Task to carry out - All lines from the beginning of the listing through the line with "sc = bpy.context.scene" are to be copied word for word; the pictures are not.

START

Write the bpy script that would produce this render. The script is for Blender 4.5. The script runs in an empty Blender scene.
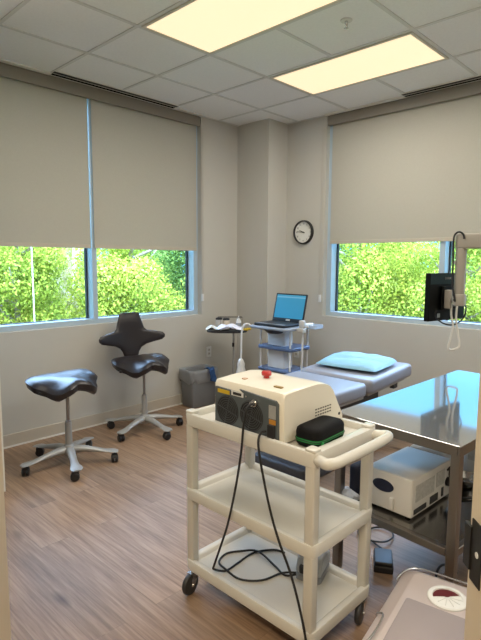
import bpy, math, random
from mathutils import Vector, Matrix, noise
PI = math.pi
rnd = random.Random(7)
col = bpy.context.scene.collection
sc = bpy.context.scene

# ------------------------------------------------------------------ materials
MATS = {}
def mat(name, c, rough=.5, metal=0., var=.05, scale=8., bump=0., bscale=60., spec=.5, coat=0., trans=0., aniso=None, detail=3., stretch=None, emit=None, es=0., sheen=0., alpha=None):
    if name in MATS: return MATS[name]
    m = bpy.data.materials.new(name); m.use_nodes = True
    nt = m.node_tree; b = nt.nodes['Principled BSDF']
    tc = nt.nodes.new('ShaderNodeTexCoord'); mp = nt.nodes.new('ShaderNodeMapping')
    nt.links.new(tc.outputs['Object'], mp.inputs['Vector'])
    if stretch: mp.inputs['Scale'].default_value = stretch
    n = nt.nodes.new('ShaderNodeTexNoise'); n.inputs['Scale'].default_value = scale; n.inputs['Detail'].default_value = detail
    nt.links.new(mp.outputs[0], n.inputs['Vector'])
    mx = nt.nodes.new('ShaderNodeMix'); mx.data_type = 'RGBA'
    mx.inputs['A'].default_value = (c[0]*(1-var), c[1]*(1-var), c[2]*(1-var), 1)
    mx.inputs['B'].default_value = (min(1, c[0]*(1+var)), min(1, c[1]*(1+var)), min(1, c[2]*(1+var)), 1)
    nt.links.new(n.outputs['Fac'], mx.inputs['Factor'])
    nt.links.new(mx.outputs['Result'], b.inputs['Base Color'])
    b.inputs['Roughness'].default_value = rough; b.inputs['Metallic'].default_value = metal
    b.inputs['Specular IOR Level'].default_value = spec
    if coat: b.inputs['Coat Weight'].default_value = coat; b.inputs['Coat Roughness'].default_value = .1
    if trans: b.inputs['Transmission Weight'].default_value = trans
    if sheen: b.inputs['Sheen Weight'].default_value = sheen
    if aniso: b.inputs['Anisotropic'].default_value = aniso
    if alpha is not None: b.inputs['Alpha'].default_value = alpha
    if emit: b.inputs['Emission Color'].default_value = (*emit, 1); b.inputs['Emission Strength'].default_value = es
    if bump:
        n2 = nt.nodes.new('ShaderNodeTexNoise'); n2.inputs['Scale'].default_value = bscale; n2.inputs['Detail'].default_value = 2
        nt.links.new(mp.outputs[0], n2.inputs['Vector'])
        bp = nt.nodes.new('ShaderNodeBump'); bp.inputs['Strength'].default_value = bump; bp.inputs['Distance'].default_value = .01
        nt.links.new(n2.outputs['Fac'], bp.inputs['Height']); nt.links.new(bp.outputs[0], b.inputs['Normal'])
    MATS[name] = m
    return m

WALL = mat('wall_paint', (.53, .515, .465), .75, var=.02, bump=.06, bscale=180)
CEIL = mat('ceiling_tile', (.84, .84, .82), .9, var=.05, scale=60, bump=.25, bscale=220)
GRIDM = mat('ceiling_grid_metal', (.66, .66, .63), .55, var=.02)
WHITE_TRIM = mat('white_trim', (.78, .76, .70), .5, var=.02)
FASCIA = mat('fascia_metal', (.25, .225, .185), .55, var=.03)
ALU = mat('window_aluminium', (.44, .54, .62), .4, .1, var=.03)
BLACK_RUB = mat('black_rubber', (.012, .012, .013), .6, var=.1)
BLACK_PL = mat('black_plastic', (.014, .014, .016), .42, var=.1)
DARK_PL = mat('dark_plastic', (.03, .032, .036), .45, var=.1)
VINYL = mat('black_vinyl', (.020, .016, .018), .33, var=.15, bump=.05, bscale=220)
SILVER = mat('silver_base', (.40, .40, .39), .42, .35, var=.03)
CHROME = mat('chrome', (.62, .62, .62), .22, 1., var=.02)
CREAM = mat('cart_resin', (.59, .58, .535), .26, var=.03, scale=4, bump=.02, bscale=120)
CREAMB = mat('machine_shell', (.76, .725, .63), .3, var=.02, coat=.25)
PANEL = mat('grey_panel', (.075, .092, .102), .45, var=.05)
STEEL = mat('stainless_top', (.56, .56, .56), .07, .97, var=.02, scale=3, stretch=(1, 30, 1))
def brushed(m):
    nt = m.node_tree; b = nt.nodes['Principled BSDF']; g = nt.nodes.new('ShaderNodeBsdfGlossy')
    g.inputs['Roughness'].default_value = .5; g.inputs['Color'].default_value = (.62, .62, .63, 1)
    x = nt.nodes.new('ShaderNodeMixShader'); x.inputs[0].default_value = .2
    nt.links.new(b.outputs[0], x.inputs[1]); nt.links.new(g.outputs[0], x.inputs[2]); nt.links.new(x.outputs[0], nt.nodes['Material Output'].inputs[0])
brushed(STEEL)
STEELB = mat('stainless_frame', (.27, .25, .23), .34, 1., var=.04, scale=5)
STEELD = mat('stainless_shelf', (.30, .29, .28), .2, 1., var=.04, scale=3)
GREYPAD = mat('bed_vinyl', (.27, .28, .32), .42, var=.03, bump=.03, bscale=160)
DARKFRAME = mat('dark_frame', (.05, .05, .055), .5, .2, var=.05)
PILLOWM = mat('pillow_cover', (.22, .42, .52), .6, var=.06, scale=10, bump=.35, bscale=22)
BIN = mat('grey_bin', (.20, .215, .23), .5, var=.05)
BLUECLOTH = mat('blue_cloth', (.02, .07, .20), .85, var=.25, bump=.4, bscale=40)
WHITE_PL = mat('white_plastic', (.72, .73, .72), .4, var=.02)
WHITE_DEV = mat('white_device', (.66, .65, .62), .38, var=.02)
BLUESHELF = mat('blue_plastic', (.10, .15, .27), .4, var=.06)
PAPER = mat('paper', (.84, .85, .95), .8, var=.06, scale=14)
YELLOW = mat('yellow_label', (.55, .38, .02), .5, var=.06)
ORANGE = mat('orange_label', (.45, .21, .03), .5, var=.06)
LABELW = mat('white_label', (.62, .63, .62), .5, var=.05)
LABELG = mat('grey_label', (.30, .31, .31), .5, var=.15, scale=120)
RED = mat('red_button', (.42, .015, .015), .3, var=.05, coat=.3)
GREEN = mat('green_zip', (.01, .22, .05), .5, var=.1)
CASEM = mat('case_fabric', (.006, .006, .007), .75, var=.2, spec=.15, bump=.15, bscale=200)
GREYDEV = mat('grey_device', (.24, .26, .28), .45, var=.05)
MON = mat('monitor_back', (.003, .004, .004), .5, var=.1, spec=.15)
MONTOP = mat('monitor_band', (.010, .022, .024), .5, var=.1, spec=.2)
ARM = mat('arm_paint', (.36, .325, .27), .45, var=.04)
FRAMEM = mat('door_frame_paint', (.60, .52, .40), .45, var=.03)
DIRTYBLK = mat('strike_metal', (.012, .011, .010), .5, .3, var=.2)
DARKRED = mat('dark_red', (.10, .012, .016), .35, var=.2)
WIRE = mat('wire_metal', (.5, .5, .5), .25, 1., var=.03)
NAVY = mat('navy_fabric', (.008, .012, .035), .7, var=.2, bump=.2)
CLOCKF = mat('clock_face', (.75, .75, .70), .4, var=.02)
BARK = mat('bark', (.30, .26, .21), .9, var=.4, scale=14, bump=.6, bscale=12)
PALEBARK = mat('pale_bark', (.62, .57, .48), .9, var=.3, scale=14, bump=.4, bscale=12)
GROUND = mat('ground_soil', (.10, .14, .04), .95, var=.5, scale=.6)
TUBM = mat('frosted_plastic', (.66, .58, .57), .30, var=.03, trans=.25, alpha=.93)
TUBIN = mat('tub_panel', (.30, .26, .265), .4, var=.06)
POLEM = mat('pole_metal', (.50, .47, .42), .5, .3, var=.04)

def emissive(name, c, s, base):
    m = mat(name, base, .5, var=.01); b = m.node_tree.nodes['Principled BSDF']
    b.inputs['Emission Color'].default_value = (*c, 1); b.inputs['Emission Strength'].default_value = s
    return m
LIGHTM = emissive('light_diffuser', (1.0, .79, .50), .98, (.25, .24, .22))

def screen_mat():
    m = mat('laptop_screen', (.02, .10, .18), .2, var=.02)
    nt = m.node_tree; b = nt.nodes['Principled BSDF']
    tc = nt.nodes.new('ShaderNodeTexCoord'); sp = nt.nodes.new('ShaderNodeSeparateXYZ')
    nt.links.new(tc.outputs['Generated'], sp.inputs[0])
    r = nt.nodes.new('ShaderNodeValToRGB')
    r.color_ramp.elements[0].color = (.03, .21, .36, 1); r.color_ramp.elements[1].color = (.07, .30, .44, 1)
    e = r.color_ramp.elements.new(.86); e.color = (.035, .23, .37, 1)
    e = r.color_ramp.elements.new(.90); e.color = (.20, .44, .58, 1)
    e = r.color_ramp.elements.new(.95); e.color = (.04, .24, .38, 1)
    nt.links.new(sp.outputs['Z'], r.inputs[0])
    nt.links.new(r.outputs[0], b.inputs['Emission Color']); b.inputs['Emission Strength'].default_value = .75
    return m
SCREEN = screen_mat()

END

Task solution -
Write the bpy script that would produce this render. The script is for Blender 4.5. The script runs in an empty Blender scene.
import bpy, math, random
from mathutils import Vector, Matrix, noise
PI = math.pi
rnd = random.Random(7)
col = bpy.context.scene.collection
sc = bpy.context.scene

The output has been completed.